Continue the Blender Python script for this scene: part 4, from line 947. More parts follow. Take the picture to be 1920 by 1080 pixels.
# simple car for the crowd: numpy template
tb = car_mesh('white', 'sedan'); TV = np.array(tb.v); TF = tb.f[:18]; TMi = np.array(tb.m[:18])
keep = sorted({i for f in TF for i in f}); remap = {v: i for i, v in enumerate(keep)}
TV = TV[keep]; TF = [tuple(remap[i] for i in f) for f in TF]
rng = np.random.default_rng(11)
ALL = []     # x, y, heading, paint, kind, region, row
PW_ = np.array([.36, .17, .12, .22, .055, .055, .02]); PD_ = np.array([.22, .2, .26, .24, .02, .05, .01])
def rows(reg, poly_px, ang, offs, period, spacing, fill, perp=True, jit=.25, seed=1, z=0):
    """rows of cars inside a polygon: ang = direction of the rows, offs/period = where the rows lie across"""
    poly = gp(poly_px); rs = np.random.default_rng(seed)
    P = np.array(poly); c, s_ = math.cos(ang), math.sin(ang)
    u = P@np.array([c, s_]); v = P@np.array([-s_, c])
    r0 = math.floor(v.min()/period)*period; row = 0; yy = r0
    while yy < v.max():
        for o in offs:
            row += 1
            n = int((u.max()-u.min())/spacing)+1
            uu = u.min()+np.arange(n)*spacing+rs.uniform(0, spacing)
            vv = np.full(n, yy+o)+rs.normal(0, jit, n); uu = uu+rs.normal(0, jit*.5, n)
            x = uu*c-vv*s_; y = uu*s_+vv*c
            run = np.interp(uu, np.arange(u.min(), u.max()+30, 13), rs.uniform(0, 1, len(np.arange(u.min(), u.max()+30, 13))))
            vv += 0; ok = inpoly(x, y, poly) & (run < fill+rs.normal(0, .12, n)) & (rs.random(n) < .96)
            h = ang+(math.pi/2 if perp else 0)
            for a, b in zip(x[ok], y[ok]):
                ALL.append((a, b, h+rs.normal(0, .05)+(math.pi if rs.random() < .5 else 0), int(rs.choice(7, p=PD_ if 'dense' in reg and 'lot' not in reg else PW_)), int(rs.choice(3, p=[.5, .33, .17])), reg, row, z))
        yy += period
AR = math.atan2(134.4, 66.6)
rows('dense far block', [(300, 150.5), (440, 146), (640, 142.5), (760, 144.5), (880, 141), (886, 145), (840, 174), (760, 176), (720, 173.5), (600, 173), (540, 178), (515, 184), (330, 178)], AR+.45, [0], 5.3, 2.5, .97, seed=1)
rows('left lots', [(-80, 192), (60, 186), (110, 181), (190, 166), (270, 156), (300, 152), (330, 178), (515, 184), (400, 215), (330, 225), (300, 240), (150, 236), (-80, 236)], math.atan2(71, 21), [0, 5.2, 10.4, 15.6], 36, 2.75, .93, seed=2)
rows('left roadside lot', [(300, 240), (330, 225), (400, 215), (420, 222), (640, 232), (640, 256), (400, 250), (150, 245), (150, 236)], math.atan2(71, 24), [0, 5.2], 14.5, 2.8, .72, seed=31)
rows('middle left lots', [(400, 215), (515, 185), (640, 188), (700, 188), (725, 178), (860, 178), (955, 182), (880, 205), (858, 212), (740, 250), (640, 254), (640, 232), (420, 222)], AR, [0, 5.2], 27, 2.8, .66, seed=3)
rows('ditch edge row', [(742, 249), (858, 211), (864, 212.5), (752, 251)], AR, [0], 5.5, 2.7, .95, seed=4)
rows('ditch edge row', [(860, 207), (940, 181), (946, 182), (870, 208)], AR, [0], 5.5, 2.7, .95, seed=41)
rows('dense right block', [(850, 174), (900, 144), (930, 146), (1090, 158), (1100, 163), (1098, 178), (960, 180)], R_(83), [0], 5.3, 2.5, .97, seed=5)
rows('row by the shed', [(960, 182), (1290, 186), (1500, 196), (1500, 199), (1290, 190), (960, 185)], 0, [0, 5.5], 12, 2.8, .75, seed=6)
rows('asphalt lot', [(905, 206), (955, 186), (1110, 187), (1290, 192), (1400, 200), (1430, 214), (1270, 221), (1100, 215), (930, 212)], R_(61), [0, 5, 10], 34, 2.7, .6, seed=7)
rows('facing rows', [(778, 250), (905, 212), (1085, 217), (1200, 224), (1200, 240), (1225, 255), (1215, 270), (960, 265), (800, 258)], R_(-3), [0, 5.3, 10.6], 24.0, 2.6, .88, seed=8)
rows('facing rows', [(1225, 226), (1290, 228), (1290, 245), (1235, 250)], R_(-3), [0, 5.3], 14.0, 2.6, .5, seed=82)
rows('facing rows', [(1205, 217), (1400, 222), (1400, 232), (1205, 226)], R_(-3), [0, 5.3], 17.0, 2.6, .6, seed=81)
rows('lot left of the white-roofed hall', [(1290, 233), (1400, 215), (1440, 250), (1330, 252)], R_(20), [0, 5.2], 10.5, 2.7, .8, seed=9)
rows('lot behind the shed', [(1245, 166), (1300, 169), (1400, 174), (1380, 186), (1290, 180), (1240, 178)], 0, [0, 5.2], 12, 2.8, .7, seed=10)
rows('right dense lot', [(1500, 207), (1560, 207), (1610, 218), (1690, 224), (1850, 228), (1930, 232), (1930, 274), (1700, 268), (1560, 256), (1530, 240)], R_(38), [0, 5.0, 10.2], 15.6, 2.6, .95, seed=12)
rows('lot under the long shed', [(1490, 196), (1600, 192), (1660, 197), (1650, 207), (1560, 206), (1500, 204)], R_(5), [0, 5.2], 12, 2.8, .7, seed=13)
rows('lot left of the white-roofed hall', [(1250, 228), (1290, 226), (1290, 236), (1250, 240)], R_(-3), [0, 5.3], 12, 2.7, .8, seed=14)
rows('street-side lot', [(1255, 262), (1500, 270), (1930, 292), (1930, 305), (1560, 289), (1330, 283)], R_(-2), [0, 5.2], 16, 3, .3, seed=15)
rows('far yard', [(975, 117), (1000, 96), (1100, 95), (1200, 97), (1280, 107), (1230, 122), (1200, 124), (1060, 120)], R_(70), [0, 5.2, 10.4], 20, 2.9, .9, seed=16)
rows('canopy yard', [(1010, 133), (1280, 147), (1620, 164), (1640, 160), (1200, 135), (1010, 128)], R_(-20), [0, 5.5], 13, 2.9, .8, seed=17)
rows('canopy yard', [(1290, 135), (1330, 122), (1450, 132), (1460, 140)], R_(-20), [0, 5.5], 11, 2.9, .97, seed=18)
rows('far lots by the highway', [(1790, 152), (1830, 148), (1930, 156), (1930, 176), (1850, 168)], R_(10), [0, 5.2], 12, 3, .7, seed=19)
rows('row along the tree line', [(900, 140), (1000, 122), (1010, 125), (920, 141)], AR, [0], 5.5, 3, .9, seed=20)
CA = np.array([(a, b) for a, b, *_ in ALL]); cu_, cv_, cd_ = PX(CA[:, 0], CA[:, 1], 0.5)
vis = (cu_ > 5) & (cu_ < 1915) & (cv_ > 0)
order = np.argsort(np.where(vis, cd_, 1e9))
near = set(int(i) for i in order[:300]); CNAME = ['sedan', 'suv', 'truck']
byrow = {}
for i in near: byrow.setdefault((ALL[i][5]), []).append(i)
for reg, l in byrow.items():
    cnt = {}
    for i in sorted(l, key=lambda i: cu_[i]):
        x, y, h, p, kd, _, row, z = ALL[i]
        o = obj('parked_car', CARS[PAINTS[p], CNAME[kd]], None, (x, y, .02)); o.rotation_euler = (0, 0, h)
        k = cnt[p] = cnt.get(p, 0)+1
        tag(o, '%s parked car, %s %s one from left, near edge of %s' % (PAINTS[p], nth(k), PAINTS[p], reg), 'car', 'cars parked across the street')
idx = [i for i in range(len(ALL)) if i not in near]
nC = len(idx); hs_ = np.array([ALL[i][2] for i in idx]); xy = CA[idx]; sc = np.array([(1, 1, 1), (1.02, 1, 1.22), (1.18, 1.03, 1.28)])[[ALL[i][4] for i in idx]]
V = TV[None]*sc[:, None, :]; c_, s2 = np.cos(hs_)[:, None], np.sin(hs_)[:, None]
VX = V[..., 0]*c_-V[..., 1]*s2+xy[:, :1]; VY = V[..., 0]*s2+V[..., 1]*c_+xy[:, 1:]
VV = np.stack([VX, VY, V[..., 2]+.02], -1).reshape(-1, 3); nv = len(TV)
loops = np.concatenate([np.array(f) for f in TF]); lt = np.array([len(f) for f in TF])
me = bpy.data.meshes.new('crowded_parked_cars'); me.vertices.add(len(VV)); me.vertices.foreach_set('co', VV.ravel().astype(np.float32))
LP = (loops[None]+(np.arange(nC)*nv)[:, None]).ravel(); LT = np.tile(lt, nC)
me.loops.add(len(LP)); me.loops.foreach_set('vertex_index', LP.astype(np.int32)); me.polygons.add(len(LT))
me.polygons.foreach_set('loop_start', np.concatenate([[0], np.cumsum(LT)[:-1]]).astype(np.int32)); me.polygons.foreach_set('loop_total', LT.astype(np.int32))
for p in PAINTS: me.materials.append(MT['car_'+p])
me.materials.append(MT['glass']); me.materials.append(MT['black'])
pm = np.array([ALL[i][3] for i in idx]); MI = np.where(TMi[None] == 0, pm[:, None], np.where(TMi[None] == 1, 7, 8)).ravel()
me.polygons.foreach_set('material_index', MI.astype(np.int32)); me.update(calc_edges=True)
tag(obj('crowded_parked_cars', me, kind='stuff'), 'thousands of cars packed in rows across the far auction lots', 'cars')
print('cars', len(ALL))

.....

# Required task:
Give the number of lines where the string "from" occurs, without any further text.

# Result below:
2